Thanks for the comments. Can’t wait to visit Cienfuegos again and see other things I couldn’t this time.
As an artist, I find Benny More, who came to fame during the heyday of Cuban music, to be the greatest of the great. I’m sure Gloria and Celia (we’re she still alive) would agree. But you are correct in that today Gloria is probably the most renowned Cuban artist internationally. Unfortunately many Cubans live in a parallel reality where a “Castro filter” exists that only allows approved information to be heard and seen. Gloria is not so popular in Cuba.
When you describe the ruins of what luckily never was finished CEN, I guess you have never been to Detroit if you really want to see ruins not just physical but the soul of a city.
When I didn’t have the correct change the same thing happened to me, Bob, in nearby Sancti Spiritus; a young man insisted I take his seat. I did, but soon had opportunity to “pass it on” when a woman in her late 80’s or early 90’s got on the bus. I insisted that she take my seat.
? Cienfuegos es la ciudad, que más me gusta a mi ?
Que bien se vive en Cienfuegos.
No matter how many times I visit Cienfuegos, the thing I always think about the city is an experience on my first visit there with a woman while waiting for the local bus.
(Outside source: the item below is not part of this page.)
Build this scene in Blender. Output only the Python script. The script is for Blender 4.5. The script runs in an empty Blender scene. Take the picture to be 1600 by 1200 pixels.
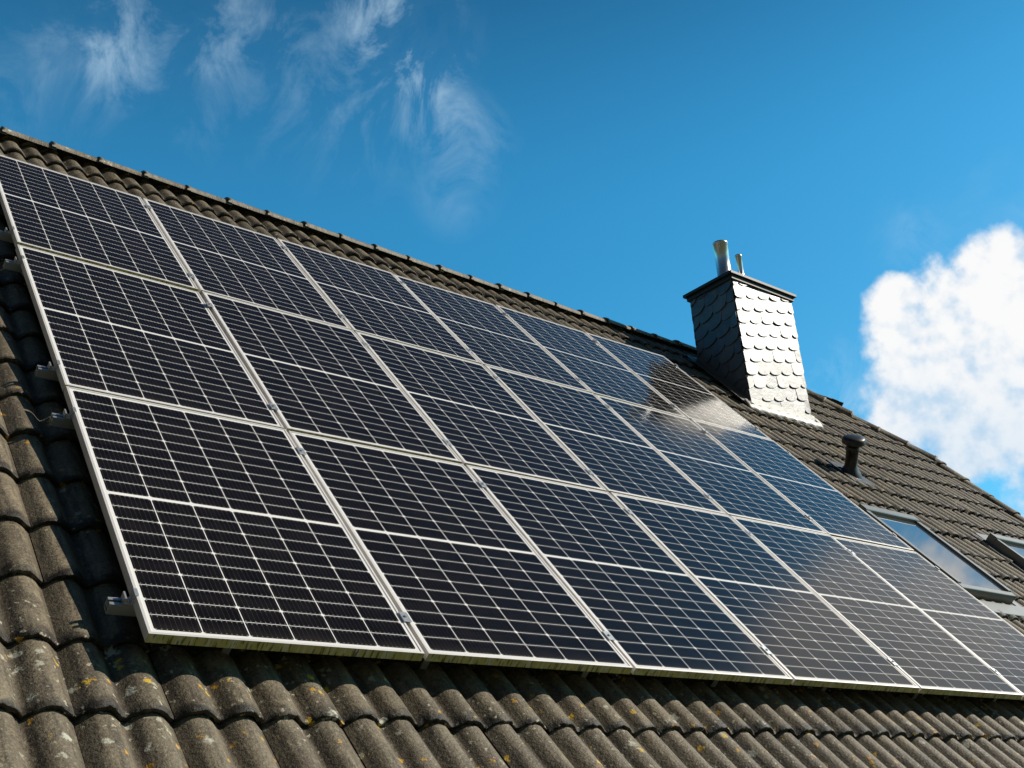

I asked her how much the fare was while holding out an assortment of CUP and CUC coins. She replied that everything I had was too large and gave me a coin to use, probably 20 centavos Cuban. She would accept nothing in return other than a verbal gracias.
OK, it was less than one cent US. But Cienfuegos still remains the only place I have ever been in Cuba, from one end of the island to the other, where a Cuban proactively gave me money and expected nothing in return.
Cienfuegos is a beautiful little town. Some have even gone so far as to describe Cienfuegos as the “San Francisco” of Cuba. I live in SF, so maybe that’s a stretch but it is certainly a charming town. It is interesting that Daisy described Benny More as “the most internationally renowned Cuban musician”. I would have said Gloria Estefan or even Celia Cruz, both of whom were blacklisted by the Castro regime.